Royal Mint rarest coins from Queen Elizabeth II’s reign

Here is a list of rare coins compiled by the Royal Mint, with information about the year of release, denomination, design features and whether or not the coin is still in circulation:

  • 2019, 10p, a set of “A to Z” coins celebrating Britain. Letters Y, W and Z each had a mintage of 63,000, yes.
  • 2019, 10p, also from the A to Z collection, the letter R had a mintage of 64,000, yes.
  • 2019, 10p, all other letters in the A to Z collection had a mintage of 84,000, yes.
  • 1992-1993, 50p, the coin celebrated the UK’s presidency of the Council of Ministers and the completion of the European single market. The design included a representation of a table with 12 stars, linked by a network of lines and the mintage was 109,000. The Mint said this was the lowest number of its 50ps issued into circulation, no.
  • 2009, 50p, the design features the Kew Gardens pagoda with a decorative leafy climber twining in and around the tower, 210,000, yes.

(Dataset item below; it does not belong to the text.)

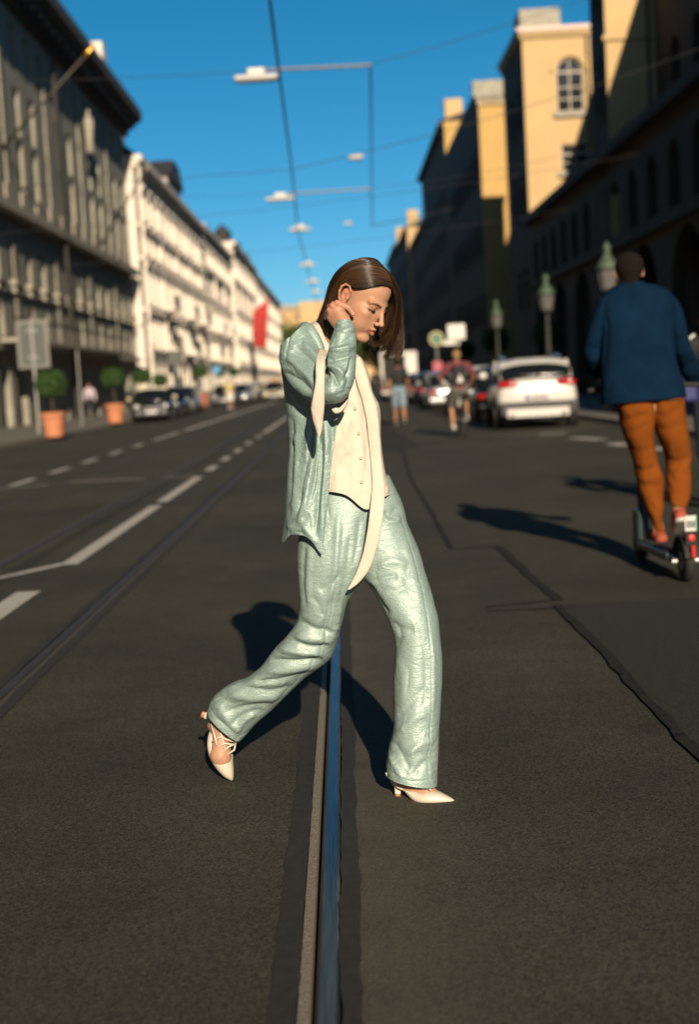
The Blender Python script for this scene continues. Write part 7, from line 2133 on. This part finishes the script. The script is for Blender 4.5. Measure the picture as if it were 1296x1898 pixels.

  • 2018 dated, 10p, the A to Z 10p collection celebrating Britain, each letter in this year had a mintage of 220,000, yes.
  • 2015, £2, this coin paid tribute to the Royal Navy and its role during the First World War, and had a mintage of 650,000, yes.
  • 2015, £2, it featured Britannia for the first time on a circulating £2 coin, with a mintage of 650,000, yes.
  • 1985, 50p, the coin featured a figure of Britannia, with a shield, with a mintage of 682,103, no.
  • 2002, £2, four £2 coins celebrating each home nation for the Commonwealth Games. Mintage figures for Scotland were 771,750, for Wales, 588,500, for Ireland, 485,500, and for England 650,500, yes.
  • 2012, £2, the coin celebrated the closing of the 2012 Olympics and had a mintage of 845,000, yes
  • 2008, £2, the coin marked the centenary of the Olympic Games, with mintage of 910,000, yes.
  • 2008, £2, the coin marked the end of the Beijing 2008 Olympics, with a mintage of 918,000, yes.
  • 2011, £2, the coin commemorated 400 years since the King James Bible was published, with a mintage of 975,000, yes.
  • 2018, 50p, a series of coins celebrated Beatrix Potter’s classic tales, with a mintage of 1,400,000 each for the Peter Rabbit and Flopsy Bunny designs, yes.
  • 2011, 50p, a series of coins celebrating the London 2012 Olympics. Mintages included 1,454,000 for tennis, 1,161,500 for judo and 1,129,500 for wrestling, yes.
  • 2010-2011, £1, a series of round pound coins featuring official badges of capital cities in the UK. They had mintages of 935,000 for Edinburgh, 2,635,000 for London and 1,615,000 for Cardiff, no.
  • 2008, £1,  the round pound coin featured the UK’s Royal Arms, with a mintage of 3,910,000, no.